Saturday, August 15, 2009

The Psychology of the Shoulder Pad

The padded shoulder is everywhere these days. Popping up (or out) on runways the last year or so, the trend is finally making its way to the mainstream and appearing on celebrities as well as department stores. And while its easy to compare the look to its most recent appearance in the 80s, women have been dressing to create the illusion of having broad shoulders off and on for over 100 years.

In the late 1800s, the architecture of the shoulder in women's apparel reached massive proportions, achieved by using voluminous fabric with tucks and pleats for support....heavier fabrics often had sculpting pads at the seam. The Victorian leg-o-mutton sleeve is a prime example.

Over the next 30 years, shoulders were left natural, often given attention by being revealed with open designs but not exaggerated as before. By the 30s women's apparel had become long, lean and feminine with more attention to sleeves, the back and neckline than to shoulders. But by the late 30s the shoulder started to assert itself again with demure ruffled caps, slight angles and dainty puffed sleeves.

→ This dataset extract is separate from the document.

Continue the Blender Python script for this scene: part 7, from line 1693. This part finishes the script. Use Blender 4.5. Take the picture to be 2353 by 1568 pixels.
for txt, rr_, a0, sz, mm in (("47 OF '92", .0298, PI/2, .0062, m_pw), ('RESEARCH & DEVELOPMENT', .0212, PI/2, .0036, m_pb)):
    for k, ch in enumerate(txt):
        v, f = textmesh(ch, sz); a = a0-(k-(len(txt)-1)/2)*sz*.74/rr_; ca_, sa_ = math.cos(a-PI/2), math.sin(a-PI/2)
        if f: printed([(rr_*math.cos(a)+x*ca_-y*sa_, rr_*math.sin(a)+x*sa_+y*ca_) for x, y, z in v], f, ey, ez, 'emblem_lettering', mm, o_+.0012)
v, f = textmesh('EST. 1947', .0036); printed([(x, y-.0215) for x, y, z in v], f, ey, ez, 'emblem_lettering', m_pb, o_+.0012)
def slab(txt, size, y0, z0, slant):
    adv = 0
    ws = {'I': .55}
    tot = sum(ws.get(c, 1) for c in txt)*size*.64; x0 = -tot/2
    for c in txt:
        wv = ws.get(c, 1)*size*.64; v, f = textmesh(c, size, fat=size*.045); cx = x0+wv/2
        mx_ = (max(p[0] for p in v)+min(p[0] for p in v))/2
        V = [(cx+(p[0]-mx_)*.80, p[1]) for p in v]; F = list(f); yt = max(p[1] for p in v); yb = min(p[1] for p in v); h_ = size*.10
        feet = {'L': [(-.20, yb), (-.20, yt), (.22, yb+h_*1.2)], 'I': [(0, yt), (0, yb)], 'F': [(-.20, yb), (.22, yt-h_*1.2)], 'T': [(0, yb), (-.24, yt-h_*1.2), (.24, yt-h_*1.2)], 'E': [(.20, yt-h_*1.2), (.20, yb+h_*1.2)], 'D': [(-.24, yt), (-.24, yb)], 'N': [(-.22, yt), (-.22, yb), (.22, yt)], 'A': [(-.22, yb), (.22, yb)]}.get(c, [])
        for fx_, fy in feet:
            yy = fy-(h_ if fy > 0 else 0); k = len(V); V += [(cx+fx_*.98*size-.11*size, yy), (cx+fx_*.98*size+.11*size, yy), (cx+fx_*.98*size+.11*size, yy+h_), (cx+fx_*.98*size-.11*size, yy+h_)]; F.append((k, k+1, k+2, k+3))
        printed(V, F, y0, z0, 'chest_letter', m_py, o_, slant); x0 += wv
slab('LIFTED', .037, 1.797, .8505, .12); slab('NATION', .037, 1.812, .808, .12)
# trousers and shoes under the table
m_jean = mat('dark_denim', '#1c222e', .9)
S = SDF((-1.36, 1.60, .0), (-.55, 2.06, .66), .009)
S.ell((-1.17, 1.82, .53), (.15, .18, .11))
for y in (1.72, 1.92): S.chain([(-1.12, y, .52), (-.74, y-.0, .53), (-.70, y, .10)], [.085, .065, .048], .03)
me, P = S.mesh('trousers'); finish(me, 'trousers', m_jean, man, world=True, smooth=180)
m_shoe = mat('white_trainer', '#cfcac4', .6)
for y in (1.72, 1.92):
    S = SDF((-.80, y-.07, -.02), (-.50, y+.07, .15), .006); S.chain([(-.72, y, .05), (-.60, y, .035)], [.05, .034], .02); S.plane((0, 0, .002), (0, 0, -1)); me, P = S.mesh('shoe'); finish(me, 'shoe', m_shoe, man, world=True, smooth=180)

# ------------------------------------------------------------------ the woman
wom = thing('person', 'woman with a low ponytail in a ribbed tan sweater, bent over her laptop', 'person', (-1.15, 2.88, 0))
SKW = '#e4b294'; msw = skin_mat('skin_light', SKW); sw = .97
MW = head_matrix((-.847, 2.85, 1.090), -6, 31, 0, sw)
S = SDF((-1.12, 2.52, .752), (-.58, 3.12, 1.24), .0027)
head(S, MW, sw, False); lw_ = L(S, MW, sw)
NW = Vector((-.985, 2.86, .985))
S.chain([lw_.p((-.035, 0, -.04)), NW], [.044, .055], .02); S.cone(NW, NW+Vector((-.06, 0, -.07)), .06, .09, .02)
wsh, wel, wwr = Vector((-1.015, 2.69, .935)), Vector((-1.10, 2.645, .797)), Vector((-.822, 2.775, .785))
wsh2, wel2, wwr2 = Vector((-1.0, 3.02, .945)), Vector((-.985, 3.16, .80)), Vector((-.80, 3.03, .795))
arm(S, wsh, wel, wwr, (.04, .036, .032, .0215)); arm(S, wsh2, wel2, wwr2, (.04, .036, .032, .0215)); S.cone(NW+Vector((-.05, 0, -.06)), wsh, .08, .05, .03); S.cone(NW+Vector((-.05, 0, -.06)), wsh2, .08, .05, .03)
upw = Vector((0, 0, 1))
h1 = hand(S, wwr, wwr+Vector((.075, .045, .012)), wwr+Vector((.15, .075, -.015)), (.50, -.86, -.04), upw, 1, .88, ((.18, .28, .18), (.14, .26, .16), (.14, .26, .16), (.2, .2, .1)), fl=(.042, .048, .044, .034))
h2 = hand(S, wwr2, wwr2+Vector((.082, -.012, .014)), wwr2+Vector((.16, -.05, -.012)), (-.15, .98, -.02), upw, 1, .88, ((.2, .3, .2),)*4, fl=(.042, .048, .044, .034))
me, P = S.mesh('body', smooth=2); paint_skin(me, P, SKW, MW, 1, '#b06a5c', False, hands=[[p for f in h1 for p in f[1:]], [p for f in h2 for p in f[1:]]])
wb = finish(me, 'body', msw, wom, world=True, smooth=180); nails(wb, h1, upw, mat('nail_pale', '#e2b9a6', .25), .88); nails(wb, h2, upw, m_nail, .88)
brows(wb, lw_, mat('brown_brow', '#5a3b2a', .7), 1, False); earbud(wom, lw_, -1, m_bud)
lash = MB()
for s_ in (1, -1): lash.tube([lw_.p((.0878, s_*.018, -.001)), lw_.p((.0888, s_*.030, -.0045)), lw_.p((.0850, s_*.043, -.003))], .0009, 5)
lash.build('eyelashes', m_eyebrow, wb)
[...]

Maybe its coincidence, but at this point as women's fashion was starting to embrace the masculine and empower them a little with a broad shouldered look, globally we were seeing the threat of WWII building. By the time women in America saw their husbands off to war and stepped up to the workplace en masse, the shoulder had reached unusually large proportions. Women dominated the workplace as well as the silver screen and wore the shoulders to prove it.

After WWII Christian Dior reigned in those shoulders and with the lifting of restrictions on fabric, put the emphasis back on the female form in a more traditional sense, exaggerating the bust and hips with nipped waists and massive full skirts. The look became the silhouette of the 50s to mid 60s, when another fashion revolution mimicking the 20s removed the restrictions of the wasp-waist and gave women the freedom to dress without a girdle. By the end of the 70s, the 30s influence became strong again...long, lean & feminine. In the 70s too, women were steadily gaining in the workplace and achieving things unseen before, finding their place in the white collar world long dominated by men. Coincidentally or not, the fashion world once again began to empower women by giving them the big broad shoulders the men they were competing with came by naturally.

I'm sure in retrospect there will be a reason (other than the predictable cyclical nature of fashion itself) that the large or sculpted shoulder is making a comeback at this time in history. Wars, a new president, the recession....certainly no lack of reasons for women to feel like they need a little help shouldering the woes of the world. Regardless, they're back. Whether you're ready to go large or not, the attention for a while is going to be on the shoulders!


1 comment:

alexkeller said...

While I did shoulder pads in the 80s, I don't know that I could do them again. Yet. Maybe the next go around. I have also read that height adds perceived 'power' in the business world. I always wore heels when I worked in banking - I'm only 5'2". It would be interesting to see how heel heights and styles change over the years.